Raw data:
— begin —

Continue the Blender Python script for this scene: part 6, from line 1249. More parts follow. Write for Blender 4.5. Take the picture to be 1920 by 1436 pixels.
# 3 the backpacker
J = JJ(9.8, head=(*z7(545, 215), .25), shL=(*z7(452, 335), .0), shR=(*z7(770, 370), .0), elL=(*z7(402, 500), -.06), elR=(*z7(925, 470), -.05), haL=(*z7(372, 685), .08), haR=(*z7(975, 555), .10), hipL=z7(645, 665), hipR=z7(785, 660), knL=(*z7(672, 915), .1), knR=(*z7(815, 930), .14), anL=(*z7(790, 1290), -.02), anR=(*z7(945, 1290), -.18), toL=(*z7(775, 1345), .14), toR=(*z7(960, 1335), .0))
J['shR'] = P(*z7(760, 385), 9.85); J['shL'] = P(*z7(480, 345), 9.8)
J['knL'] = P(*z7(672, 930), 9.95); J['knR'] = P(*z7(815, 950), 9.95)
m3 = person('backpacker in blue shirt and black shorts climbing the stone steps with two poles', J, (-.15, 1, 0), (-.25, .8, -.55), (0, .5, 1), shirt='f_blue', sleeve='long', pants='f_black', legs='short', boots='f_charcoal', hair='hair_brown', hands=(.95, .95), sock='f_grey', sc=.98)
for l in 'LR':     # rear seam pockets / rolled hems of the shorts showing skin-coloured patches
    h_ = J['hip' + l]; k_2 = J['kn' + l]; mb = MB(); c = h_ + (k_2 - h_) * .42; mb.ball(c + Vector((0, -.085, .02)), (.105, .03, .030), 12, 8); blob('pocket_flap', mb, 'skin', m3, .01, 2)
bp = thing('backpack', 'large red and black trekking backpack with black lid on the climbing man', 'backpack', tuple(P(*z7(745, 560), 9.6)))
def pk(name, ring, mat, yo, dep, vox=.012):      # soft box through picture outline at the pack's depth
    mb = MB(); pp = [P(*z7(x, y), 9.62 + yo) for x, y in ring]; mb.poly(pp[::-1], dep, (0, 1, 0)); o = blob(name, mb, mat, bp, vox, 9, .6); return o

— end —

Reproduce the material exactly, with every line intact.

Continue the Blender Python script for this scene: part 6, from line 1249. More parts follow. Write for Blender 4.5. Take the picture to be 1920 by 1436 pixels.
# 3 the backpacker
J = JJ(9.8, head=(*z7(545, 215), .25), shL=(*z7(452, 335), .0), shR=(*z7(770, 370), .0), elL=(*z7(402, 500), -.06), elR=(*z7(925, 470), -.05), haL=(*z7(372, 685), .08), haR=(*z7(975, 555), .10), hipL=z7(645, 665), hipR=z7(785, 660), knL=(*z7(672, 915), .1), knR=(*z7(815, 930), .14), anL=(*z7(790, 1290), -.02), anR=(*z7(945, 1290), -.18), toL=(*z7(775, 1345), .14), toR=(*z7(960, 1335), .0))
J['shR'] = P(*z7(760, 385), 9.85); J['shL'] = P(*z7(480, 345), 9.8)
J['knL'] = P(*z7(672, 930), 9.95); J['knR'] = P(*z7(815, 950), 9.95)
m3 = person('backpacker in blue shirt and black shorts climbing the stone steps with two poles', J, (-.15, 1, 0), (-.25, .8, -.55), (0, .5, 1), shirt='f_blue', sleeve='long', pants='f_black', legs='short', boots='f_charcoal', hair='hair_brown', hands=(.95, .95), sock='f_grey', sc=.98)
for l in 'LR':     # rear seam pockets / rolled hems of the shorts showing skin-coloured patches
    h_ = J['hip' + l]; k_2 = J['kn' + l]; mb = MB(); c = h_ + (k_2 - h_) * .42; mb.ball(c + Vector((0, -.085, .02)), (.105, .03, .030), 12, 8); blob('pocket_flap', mb, 'skin', m3, .01, 2)
bp = thing('backpack', 'large red and black trekking backpack with black lid on the climbing man', 'backpack', tuple(P(*z7(745, 560), 9.6)))
def pk(name, ring, mat, yo, dep, vox=.012):      # soft box through picture outline at the pack's depth
    mb = MB(); pp = [P(*z7(x, y), 9.62 + yo) for x, y in ring]; mb.poly(pp[::-1], dep, (0, 1, 0)); o = blob(name, mb, mat, bp, vox, 9, .6); return o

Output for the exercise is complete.